I am writing shortly after this year's Palestinian day of the land, where Israeli troops killed one protester and injured more than 120 others. Since 1976 this has been a day of protest against the continuing confiscation of Palestinian lands, a central issue in the oppression of Palestinians. It is worth noting that campaigns for the land have not only seen some of the most powerful Palestinian nonviolent actions, but also actions in which Israelis are more likely to take part. Some of the many local struggles against the Separation Wall - a monstrous barrier which confiscates yet more Palestinian land, isolates Palestinian communities one from another and cuts them off from essential resources - can be seen as land struggles. Also some of the most constructive actions that have taken place since the 1960s - such as when groups, often a combination of Palestinians and Israelis have attempted to reclaim the land and its fruits by planting olive trees or trying to harvest olives.

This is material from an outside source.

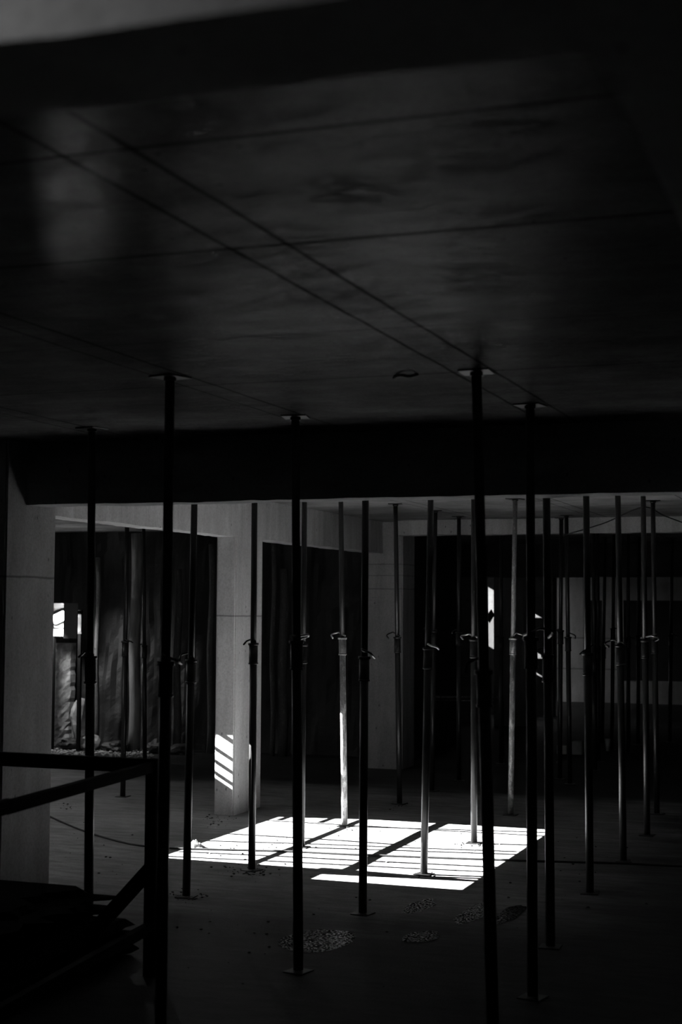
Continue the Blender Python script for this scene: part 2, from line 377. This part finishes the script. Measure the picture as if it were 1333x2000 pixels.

Finally, land remains central to the global social conflict which fuels so many local or national conflicts. Although urban dwellers globally now outnumber rural dwellers for the first time, 75% of the world's poor still live in rural areas. Their access to land is fundamental, especially for the millions of women subsistence farmers. In an age of globalised land-grab, venerable concepts such as "the commons" take on a new relevance for those whose livelihoods are under threat and who face displacement. But more than this, as the groups connected with Via Campesina and other rural networks have emphasised, the issue is not just food security - but food sovereignty: "the right to healthy and culturally appropriate food produced through ecologically sound and sustainable methods, and their right to define their own food and agriculture systems". Against the interests of corporate profit, of supporting non-viable levels of consumption and greed, of seeing land in terms of industrial modes of exploitation and extraction, War Resisters' International stands with those who nonviolently resist and who strive to demonstrate what the world needs.

This earth divided we shall make whole
So it will be a common treasury for all.